I finished my third book this week, Steve Martin’s Born Standing Up. Born Standing Up is an autobiography that looks at Steve Martin’s standup career. For years, Steve Martin has shunned his standup career and he viewed it as something of the past, but in this book he explores the ins and outs of how the career came to be, both the good times and the bad.


It’s a very easy read that consistently kept my attention. You can tell that Steve was really digging through some personal stuff to rediscover this period of time in his life. It’s a humble look at a kid working his way out of his father’s failure and attempting to break the mold in a world that was over the verge of change. The book makes you appreciate his unique sense of humor even more.

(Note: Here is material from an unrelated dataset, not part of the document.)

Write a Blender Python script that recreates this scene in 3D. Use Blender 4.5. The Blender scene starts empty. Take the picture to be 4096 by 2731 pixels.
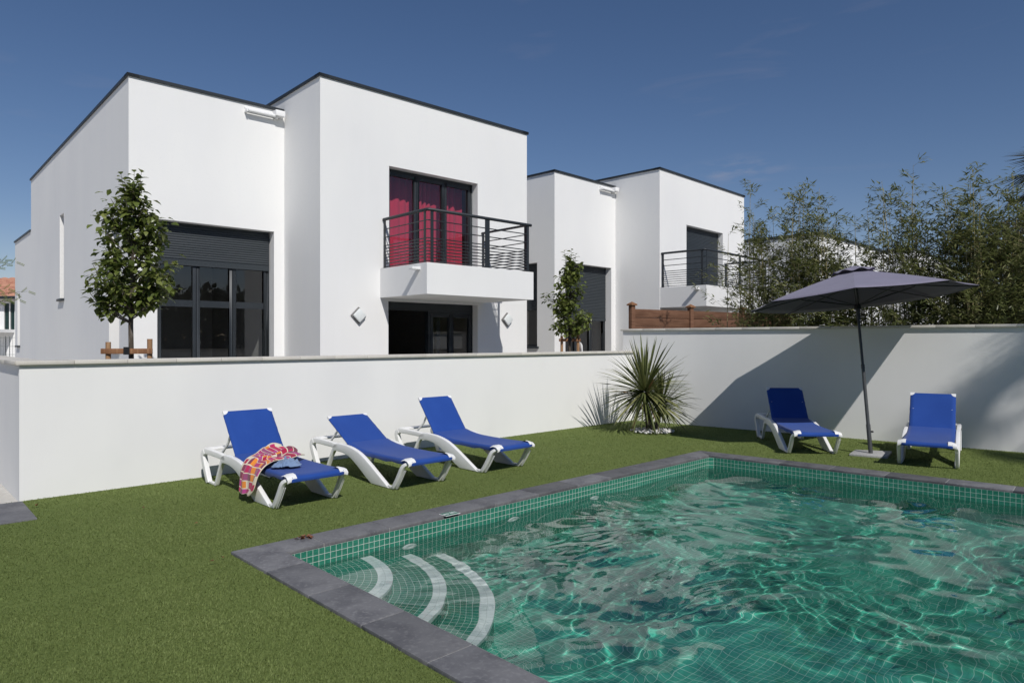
import bpy, bmesh, math, random
import numpy as np
from mathutils import Vector, Matrix

R = math.radians
rnd = random.Random(7)
rng = np.random.default_rng(7)
S = bpy.context.scene
COL = S.collection

# ---------------------------------------------------------------- camera / sky / sun
CAM_H = 1.6
cam = bpy.data.cameras.new("camera"); cam_o = bpy.data.objects.new("camera", cam); COL.objects.link(cam_o)
cam_o.location = (0, 0, CAM_H); cam_o.rotation_euler = (R(90), 0, 0)
cam.sensor_fit = 'HORIZONTAL'; cam.sensor_width = 36.0; cam.lens = 24.0
cam.shift_y = -2.5 / 4096.0
cam.clip_start = 0.05; cam.clip_end = 3000
S.camera = cam_o

SUN_AZ = 23.3      # light travels this many degrees left of straight ahead
SUN_EL = 43.2
w = bpy.data.worlds.new("World"); S.world = w; w.use_nodes = True
wn = w.node_tree.nodes; wl = w.node_tree.links
bg = wn["Background"]
sky = wn.new("ShaderNodeTexSky"); sky.sky_type = 'NISHITA'; sky.sun_disc = False
sky.sun_elevation = R(SUN_EL); sky.sun_rotation = R(180 - SUN_AZ)
sky.altitude = 100; sky.air_density = 1.0; sky.dust_density = 0.05; sky.ozone_density = 5.0
# clear deep blue sky with a few thin wisps of cirrus (world direction, so they stay put)
hs = wn.new("ShaderNodeHueSaturation"); hs.inputs['Saturation'].default_value = 1.12; wl.new(sky.outputs[0], hs.inputs['Color'])
wtc = wn.new("ShaderNodeTexCoord"); wmp = wn.new("ShaderNodeMapping"); wmp.inputs['Scale'].default_value = (5, 5, 26); wmp.inputs['Rotation'].default_value = (0, R(8), 0)
wl.new(wtc.outputs['Generated'], wmp.inputs[0])
wno = wn.new("ShaderNodeTexNoise"); wno.inputs['Scale'].default_value = 1.0; wno.inputs['Detail'].default_value = 7; wno.inputs['Distortion'].default_value = .6
wl.new(wmp.outputs[0], wno.inputs['Vector'])
wmr = wn.new("ShaderNodeMapRange"); wmr.inputs[1].default_value = .63; wmr.inputs[2].default_value = .9; wmr.inputs[3].default_value = 0; wmr.inputs[4].default_value = .14
wl.new(wno.outputs[0], wmr.inputs[0])
wmx = wn.new("ShaderNodeMix"); wmx.data_type = 'RGBA'; wl.new(wmr.outputs[0], wmx.inputs[0]); wl.new(hs.outputs[0], wmx.inputs[6]); wmx.inputs[7].default_value = (4.6, 5.0, 5.6, 1)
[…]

I became a fan of Steve’s around the time Leap of Faith came out, a movie that my grandmother really liked. It’s funny, because she was deeply religious and if anything, Leap of Faith was almost anti-religious. I spent one summer renting all of Steve’s movies that I could and that’s when I discovered The Jerk, which really made a me a huge fan. I don’t know if I’ve ever laughed so hard at a single movie since then.


One afternoon while in the video store with my grandmother, I ran across a previously viewed copy of Steve Martin Live! The show was filmed in 1979 and was the only official release of any of his comedy shows. I wasn’t expecting the wackiness that ensued during his stand up show, but it always stuck with me because of how different it was from all the crude comics who stood up and told jokes. The entire time I was reading this book I was flashing back to moments in that show that I watched at least a dozen times.

Earlier this week, I sat down and watched Steve Martin and Martin Short’s comedy special on Netflix, something that’s been on my list to watch since it came out. It was damn good and had me laughing quite a bit and it excites me that they are working again for a Hulu series by the creator of This is Us.

I realize as I get older, these comedic performers that I loved in my youth are getting much older and won’t be around forever. I’m glad reading this book made me appreciate Steve Martin a little bit more and I’ll be sure to keep up with his upcoming projects a little more closely.